**INSTRUCTIONS TO FOLLOW:**
Write the data out again, character for character, with no images.

**RECORDED INFORMATION:**
<<<<
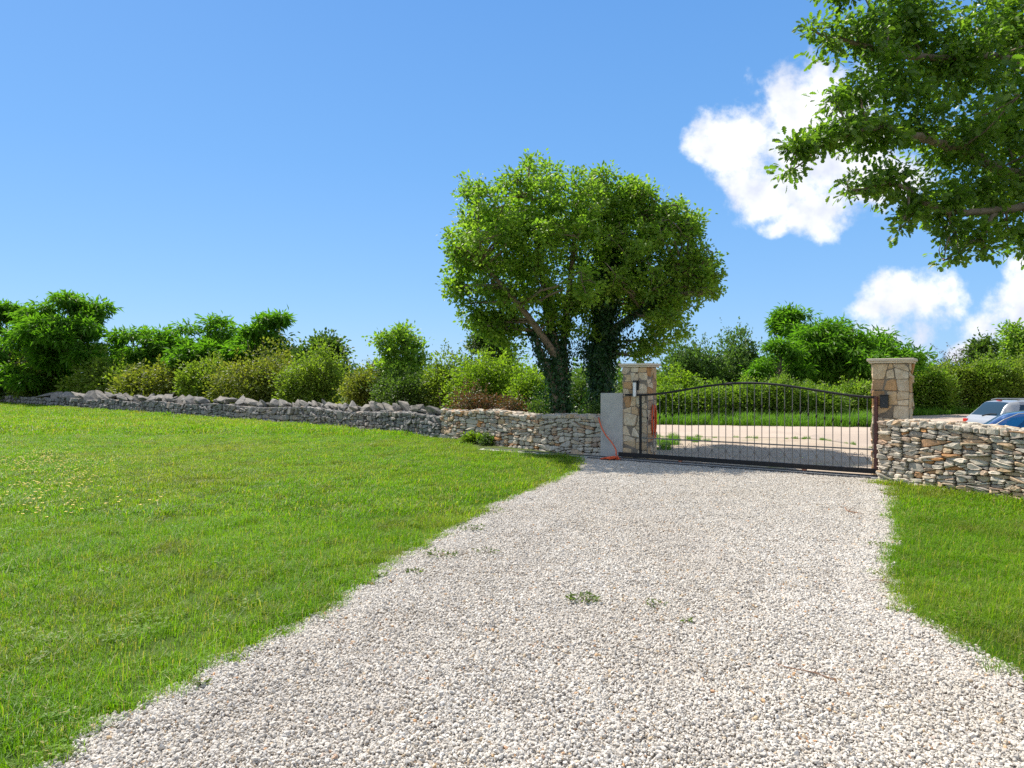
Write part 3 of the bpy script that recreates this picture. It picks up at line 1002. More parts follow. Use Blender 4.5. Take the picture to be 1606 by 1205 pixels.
BOULD = [boulder(800 + i) for i in range(9)]
s = 6.2; k = 0
while s < 64 and k < 98:
    size = random.uniform(0.16, 0.30) * (1.0 if s < 20 else 1.5 if s < 36 else 2.3)
    q, d = PL.at(min(s, PL.L))
    nn = Vector((-d.y, d.x, 0))
    o = bpy.data.objects.new('coping_stone', BOULD[k % 9]); C.objects.link(o)
    o.parent = wl
    h = 0.66 + 0.05 * math.sin(s * 0.9)
    hs_ = min(size, 0.30)
    p = q - nn * random.uniform(0.12, 0.4) + UP * (h + hs_ * random.uniform(0.35, 0.6))
    o.location = p - wl.location
    o.scale = (size * random.uniform(0.95, 1.4), size * random.uniform(0.85, 1.2), hs_ * random.uniform(0.45, 0.85))
    o.rotation_euler = (random.gauss(0, 0.18), random.gauss(-0.38, 0.22), math.atan2(d.y, d.x) + random.gauss(0, 0.5))
    s += size * random.uniform(0.9, 1.6) * (1 if random.random() > 0.12 else 1.9)
    k += 1


# ------------------------------------------------------------------ gate, pillars, panel
def pillar(name, px_left, label, seed):
    P0 = on_line(px_left, GL + GN * 0.11, GD)
    W, D, HP = 0.55, 0.46, 1.95
    root = empty(name, tuple(P0 + GD * W / 2 + GN * D / 2), label, 'gate pillar', 'stone gate pillars')
    core = MB(); core.box(P0 + GD * W / 2 + GN * D / 2 + UP * (HP / 2 - 0.1), (W / 2, D / 2, HP / 2 + 0.1), (GD, GN, UP), 0.006)
    core.build('mortar_core', M_MORTAR, root)
    mb = MB()
    for O, U, NN, w in ((P0, GD, -GN, W), (P0 + GD * W, GN, GD, D), (P0 + GN * D, -GN, -GD, D), (P0 + GD * W + GN * D, -GD, GN, W)):
        m = stones((0, w, 0, HP), lambda s_, z, d: O + U * s_ + UP * z + NN * (d - 0.004), 0.042, 1.05, 0.17, 0.005, (0.006, 0.028), seed, 0.06, 0.62, 0.08)
        mb.add(m.v, m.f); seed += 1
    mb.build('stone_facing', M_PILLAR, root)
    c = MB()
    cc = P0 + GD * W / 2 + GN * D / 2
    c.box(cc + UP * (HP + 0.018), (W / 2 + 0.05, D / 2 + 0.05, 0.016), (GD, GN, UP), 0.006)
    c.box(cc + UP * (HP + 0.058), (W / 2 + 0.075, D / 2 + 0.075, 0.023), (GD, GN, UP), 0.008)
    c.build('cap', M_CAP, root)
    return P0, root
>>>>
**EXERCISE RESULT:**
Write part 3 of the bpy script that recreates this picture. It picks up at line 1002. More parts follow. Use Blender 4.5. Take the picture to be 1606 by 1205 pixels.
BOULD = [boulder(800 + i) for i in range(9)]
s = 6.2; k = 0
while s < 64 and k < 98:
    size = random.uniform(0.16, 0.30) * (1.0 if s < 20 else 1.5 if s < 36 else 2.3)
    q, d = PL.at(min(s, PL.L))
    nn = Vector((-d.y, d.x, 0))
    o = bpy.data.objects.new('coping_stone', BOULD[k % 9]); C.objects.link(o)
    o.parent = wl
    h = 0.66 + 0.05 * math.sin(s * 0.9)
    hs_ = min(size, 0.30)
    p = q - nn * random.uniform(0.12, 0.4) + UP * (h + hs_ * random.uniform(0.35, 0.6))
    o.location = p - wl.location
    o.scale = (size * random.uniform(0.95, 1.4), size * random.uniform(0.85, 1.2), hs_ * random.uniform(0.45, 0.85))
    o.rotation_euler = (random.gauss(0, 0.18), random.gauss(-0.38, 0.22), math.atan2(d.y, d.x) + random.gauss(0, 0.5))
    s += size * random.uniform(0.9, 1.6) * (1 if random.random() > 0.12 else 1.9)
    k += 1


# ------------------------------------------------------------------ gate, pillars, panel
def pillar(name, px_left, label, seed):
    P0 = on_line(px_left, GL + GN * 0.11, GD)
    W, D, HP = 0.55, 0.46, 1.95
    root = empty(name, tuple(P0 + GD * W / 2 + GN * D / 2), label, 'gate pillar', 'stone gate pillars')
    core = MB(); core.box(P0 + GD * W / 2 + GN * D / 2 + UP * (HP / 2 - 0.1), (W / 2, D / 2, HP / 2 + 0.1), (GD, GN, UP), 0.006)
    core.build('mortar_core', M_MORTAR, root)
    mb = MB()
    for O, U, NN, w in ((P0, GD, -GN, W), (P0 + GD * W, GN, GD, D), (P0 + GN * D, -GN, -GD, D), (P0 + GD * W + GN * D, -GD, GN, W)):
        m = stones((0, w, 0, HP), lambda s_, z, d: O + U * s_ + UP * z + NN * (d - 0.004), 0.042, 1.05, 0.17, 0.005, (0.006, 0.028), seed, 0.06, 0.62, 0.08)
        mb.add(m.v, m.f); seed += 1
    mb.build('stone_facing', M_PILLAR, root)
    c = MB()
    cc = P0 + GD * W / 2 + GN * D / 2
    c.box(cc + UP * (HP + 0.018), (W / 2 + 0.05, D / 2 + 0.05, 0.016), (GD, GN, UP), 0.006)
    c.box(cc + UP * (HP + 0.058), (W / 2 + 0.075, D / 2 + 0.075, 0.023), (GD, GN, UP), 0.008)
    c.build('cap', M_CAP, root)
    return P0, root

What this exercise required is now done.